What is expected
Please copy the lines below exactly, from the first one through the line showing "text(mb, s, u".

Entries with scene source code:
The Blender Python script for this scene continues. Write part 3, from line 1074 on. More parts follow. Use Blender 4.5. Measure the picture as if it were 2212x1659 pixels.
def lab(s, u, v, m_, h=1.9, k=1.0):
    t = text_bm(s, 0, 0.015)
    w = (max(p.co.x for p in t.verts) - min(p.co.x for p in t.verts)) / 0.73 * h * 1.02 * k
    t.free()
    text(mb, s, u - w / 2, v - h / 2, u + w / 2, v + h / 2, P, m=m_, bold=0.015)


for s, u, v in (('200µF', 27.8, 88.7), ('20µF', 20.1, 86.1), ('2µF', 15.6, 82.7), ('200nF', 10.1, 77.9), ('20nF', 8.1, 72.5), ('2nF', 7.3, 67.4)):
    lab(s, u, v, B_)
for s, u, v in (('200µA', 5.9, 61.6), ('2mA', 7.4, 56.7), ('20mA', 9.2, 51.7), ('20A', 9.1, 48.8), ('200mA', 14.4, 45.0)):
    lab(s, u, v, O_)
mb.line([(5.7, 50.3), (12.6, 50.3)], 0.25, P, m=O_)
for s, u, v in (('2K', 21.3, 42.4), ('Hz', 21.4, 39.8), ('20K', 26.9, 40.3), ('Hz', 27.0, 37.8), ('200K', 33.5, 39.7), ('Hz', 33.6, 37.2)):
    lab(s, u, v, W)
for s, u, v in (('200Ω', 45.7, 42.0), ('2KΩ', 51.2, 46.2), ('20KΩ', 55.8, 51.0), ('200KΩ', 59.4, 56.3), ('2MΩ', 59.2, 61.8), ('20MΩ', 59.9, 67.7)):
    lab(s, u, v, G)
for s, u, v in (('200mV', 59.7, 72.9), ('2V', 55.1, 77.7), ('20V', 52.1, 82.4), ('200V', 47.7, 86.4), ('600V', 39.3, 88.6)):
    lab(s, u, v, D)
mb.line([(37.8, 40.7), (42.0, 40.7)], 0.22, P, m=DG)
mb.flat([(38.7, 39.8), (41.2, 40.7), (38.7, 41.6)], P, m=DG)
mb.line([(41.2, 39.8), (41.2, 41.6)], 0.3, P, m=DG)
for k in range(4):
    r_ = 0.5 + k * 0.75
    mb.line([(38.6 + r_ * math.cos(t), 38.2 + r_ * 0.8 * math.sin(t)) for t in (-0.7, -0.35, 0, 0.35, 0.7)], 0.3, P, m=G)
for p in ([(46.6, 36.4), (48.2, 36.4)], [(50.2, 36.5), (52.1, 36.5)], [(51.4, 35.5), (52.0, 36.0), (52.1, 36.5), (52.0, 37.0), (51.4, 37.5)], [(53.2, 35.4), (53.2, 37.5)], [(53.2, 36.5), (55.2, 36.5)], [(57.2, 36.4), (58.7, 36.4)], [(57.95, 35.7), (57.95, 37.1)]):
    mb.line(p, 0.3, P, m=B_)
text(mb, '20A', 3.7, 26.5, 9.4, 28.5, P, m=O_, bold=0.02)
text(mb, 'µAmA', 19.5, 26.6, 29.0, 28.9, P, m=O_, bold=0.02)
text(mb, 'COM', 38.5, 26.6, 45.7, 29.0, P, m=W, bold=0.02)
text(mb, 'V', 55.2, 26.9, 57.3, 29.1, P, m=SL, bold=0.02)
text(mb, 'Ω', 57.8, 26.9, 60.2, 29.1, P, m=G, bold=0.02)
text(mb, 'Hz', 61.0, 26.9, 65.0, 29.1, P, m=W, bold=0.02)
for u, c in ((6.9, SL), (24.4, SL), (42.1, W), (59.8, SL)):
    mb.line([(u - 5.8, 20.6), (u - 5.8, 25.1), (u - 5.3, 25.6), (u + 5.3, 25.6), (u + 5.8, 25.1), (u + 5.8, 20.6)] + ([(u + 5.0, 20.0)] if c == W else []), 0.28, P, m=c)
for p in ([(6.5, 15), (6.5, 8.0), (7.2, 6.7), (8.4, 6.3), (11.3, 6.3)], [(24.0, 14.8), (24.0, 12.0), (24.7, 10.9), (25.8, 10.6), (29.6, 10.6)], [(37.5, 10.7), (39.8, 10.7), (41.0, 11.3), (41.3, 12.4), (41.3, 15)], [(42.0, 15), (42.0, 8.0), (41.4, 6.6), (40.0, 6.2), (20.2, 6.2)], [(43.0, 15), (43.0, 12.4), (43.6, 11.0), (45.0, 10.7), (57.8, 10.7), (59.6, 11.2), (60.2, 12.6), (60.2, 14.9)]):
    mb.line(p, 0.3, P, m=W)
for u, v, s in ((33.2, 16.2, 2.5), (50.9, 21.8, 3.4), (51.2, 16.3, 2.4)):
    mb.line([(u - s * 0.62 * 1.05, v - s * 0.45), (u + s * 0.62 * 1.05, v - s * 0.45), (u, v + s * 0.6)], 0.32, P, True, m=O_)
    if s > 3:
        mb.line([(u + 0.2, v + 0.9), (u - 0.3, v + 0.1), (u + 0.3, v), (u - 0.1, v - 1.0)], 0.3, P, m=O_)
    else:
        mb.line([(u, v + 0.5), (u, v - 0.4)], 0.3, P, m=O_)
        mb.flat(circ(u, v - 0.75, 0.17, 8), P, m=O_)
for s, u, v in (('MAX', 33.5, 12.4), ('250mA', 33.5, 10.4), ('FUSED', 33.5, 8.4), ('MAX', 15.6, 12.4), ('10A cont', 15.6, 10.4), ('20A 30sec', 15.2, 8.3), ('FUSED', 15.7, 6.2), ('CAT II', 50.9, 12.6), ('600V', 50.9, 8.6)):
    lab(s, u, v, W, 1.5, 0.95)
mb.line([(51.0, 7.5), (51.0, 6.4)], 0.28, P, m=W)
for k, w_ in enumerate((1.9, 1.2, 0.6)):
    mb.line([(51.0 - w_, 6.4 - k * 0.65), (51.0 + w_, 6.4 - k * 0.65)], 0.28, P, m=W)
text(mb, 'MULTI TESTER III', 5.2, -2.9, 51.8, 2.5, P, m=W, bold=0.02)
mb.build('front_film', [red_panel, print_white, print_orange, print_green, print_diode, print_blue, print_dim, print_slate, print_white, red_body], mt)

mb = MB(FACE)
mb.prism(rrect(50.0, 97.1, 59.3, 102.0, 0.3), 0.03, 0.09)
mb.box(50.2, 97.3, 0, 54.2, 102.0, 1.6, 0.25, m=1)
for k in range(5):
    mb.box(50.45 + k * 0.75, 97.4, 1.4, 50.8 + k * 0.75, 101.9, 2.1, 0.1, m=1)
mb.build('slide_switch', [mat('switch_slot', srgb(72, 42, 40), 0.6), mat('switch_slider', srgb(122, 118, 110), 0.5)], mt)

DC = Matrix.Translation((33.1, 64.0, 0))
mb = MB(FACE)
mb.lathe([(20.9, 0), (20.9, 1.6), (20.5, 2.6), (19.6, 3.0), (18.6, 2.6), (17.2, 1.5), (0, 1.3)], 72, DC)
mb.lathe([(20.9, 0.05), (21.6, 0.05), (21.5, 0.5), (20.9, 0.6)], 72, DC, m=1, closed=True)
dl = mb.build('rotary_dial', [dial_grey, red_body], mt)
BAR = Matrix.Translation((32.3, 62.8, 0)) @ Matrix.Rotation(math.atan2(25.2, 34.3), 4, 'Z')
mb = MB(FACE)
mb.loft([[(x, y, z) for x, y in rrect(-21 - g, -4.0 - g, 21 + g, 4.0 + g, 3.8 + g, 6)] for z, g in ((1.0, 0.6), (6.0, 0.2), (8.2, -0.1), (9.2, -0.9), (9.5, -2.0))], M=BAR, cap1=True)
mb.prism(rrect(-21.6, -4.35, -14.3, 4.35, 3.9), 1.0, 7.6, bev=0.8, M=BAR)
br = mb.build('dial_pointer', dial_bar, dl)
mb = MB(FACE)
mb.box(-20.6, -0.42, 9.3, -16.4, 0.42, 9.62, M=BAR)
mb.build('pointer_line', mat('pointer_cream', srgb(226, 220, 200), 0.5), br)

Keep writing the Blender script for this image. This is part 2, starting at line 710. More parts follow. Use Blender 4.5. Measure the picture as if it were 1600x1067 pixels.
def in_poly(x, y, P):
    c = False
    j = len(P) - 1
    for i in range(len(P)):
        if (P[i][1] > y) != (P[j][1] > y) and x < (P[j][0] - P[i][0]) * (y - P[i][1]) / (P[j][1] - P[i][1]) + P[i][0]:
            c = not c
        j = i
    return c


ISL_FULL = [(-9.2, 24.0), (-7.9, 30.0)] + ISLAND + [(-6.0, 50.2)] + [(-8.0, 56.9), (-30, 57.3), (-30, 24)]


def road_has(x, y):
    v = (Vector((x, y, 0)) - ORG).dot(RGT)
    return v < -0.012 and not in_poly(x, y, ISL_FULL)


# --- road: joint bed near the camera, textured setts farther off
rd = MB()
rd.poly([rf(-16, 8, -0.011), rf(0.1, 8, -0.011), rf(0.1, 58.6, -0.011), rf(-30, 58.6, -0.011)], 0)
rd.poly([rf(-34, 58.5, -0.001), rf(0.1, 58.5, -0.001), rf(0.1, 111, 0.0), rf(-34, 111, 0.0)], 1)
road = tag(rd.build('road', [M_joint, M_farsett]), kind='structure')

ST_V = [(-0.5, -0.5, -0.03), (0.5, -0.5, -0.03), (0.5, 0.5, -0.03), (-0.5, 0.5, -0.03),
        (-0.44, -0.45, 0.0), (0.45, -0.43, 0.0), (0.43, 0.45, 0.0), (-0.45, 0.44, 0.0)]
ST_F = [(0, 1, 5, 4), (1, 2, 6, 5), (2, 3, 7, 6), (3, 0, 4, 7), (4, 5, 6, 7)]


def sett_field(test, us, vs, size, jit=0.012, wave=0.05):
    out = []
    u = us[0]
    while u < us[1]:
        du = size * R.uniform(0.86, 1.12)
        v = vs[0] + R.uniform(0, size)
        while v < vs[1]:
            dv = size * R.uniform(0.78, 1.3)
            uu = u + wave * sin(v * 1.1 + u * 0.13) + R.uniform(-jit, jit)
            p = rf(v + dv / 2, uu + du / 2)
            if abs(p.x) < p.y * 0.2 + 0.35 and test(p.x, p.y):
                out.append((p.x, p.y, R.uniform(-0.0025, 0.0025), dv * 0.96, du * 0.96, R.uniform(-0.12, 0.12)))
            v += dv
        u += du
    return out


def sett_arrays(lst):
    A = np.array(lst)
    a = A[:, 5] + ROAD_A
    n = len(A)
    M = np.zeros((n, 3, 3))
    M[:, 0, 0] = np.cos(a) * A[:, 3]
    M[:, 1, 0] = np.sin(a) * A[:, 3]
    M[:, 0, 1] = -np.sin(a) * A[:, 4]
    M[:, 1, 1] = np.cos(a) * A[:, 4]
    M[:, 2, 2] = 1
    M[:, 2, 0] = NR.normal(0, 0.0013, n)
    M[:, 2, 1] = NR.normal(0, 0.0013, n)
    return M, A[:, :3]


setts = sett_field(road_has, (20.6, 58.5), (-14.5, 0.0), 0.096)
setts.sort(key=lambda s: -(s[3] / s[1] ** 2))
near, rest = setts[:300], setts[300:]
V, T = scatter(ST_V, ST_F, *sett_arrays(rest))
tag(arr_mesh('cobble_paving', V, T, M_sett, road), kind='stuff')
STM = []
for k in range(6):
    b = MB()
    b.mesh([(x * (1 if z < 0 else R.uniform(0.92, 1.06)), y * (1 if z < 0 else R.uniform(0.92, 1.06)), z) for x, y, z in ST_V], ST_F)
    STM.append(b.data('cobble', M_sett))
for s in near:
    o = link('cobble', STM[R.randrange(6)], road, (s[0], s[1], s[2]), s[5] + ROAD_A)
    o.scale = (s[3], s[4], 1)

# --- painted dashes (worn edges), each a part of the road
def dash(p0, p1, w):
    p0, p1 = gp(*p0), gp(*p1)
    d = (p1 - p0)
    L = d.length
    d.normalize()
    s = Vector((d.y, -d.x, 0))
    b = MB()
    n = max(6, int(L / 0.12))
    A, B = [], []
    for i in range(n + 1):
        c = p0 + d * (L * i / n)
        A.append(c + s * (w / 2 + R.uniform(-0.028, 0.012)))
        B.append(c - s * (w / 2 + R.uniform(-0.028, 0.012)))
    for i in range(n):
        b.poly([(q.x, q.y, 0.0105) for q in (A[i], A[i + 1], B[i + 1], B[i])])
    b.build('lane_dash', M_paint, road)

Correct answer
The Blender Python script for this scene continues. Write part 3, from line 1074 on. More parts follow. Use Blender 4.5. Measure the picture as if it were 2212x1659 pixels.
def lab(s, u, v, m_, h=1.9, k=1.0):
    t = text_bm(s, 0, 0.015)
    w = (max(p.co.x for p in t.verts) - min(p.co.x for p in t.verts)) / 0.73 * h * 1.02 * k
    t.free()
    text(mb, s, u - w / 2, v - h / 2, u + w / 2, v + h / 2, P, m=m_, bold=0.015)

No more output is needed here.